Lentil provides objects for defining optical planes and combining them to model diffraction and other imaging effects. It can be used to create models with varying levels of complexity - from simple prototypes to extremely high-fidelity models of ground or space telescopes.
Lentil uses one or more Plane objects to numericlly model an optical system. A Wavefront object representing a discretely sampled monochromatic plane wave is then propagated from plane to plane using one of the available numerical diffraction propagation routines. The resulting complex field can be visualized, analyzed, or further propagated through an optical model. Finally, Lentil includes a number of additional tools for representing common imaging artifacts, modeling focal plane arrays including many common noise sources, and working with radiometric quantities.

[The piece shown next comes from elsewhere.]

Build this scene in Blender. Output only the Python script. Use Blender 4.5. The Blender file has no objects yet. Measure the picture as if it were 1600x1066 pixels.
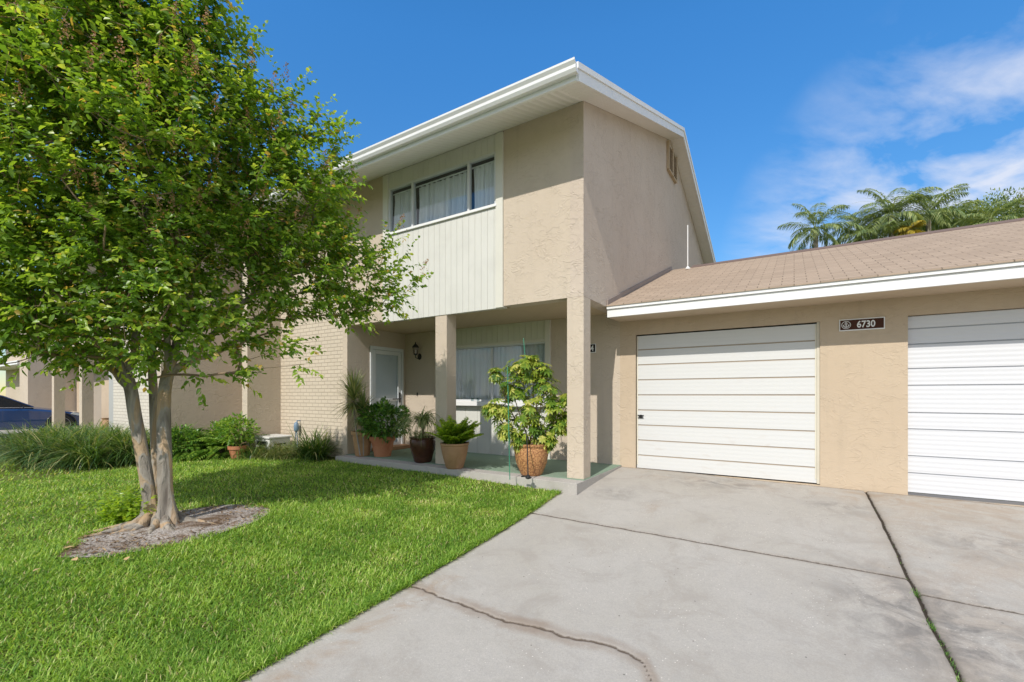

Below, we’ll walk through the steps to develop a very simple Lentil model of an imaging system with a single pupil and image plane. The imaging system has a 1 m diameter primary mirror, a secondary mirror obscuration of 0.33 m centered over the primary, a focal length of 20 m, and a focal plane with 5 um pixels.
First, we’ll import Lentil and matplotlib:
>>> import lentil
>>> import matplotlib.pyplot as plt
Now we can define the system amplitude and plot it:
>>> circ = lentil.circle(shape=(256, 256), radius=128)
>>> obsc = lentil.circle(shape=(256, 256), radius=128/3)
>>> amplitude = circ - obsc
>>> plt.imshow(amplitude, cmap='gray')
We’ll create some wavefront error using a small number of Zernike modes:
>>> coeffs = [0, 0, 0, 300e-9, 50e-9, -100e-9, 50e-9]
>>> opd = lentil.zernike_compose(mask=amplitude, coeffs=coeffs)
>>> plt.imshow(opd, cmap='RdBu_r')
>>> plt.colorbar()
Next we’ll define the system’s pupil plane. Note that the pixelscale
attribute represents the physical sampling of each pixel in the pupil (in
meters/pixel). Because our amplitude has a diameter of 256 pixels and the
system diameter was specified as 1m, the pixelscale is 1/256.
>>> pupil = lentil.Pupil(amplitude=amplitude, opd=opd, diameter=1,
... focal_length=20, pixelscale=1/256)
Here we create a Wavefront and propagate it through the pupil plane we
created above by multiplying the two objects together:
>>> wf = lentil.Wavefront(wavelength=650e-9)
>>> wf = wf * pupil
Now we can propagate the wavefront to the image plane using a discrete Fourier transform and plot the resulting image plane intensity:
>>> wf = lentil.propagate_dft(wf, shape=(64,64), pixelscale=5e-6, oversample=2)
>>> plt.imshow(wf.intensity, cmap='inferno')
With a little extra code, we can perform a broadband propagation including many wavelengths in the simulation:
>>> img = 0
>>> for wl in np.arange(450e-9, 650e-9, 5e-9):
>>> wf = lentil.Wavefront(wl)
>>> wf = wf * pupil
>>> wf = lentil.propagate_dft(wf, shape=(64,64), pixelscale=5e-6, oversample=2)
>>> img += wf.intensity
>>> plt.imshow(img, cmap='inferno')
Finally, let’s convolve the oversampled image with the MTF of a square pixel and rebin the image to native detector sampling:
>>> img_det = lentil.detector.pixelate(img, oversample=2)
>>> plt.imshow(img_det, cmap='inferno')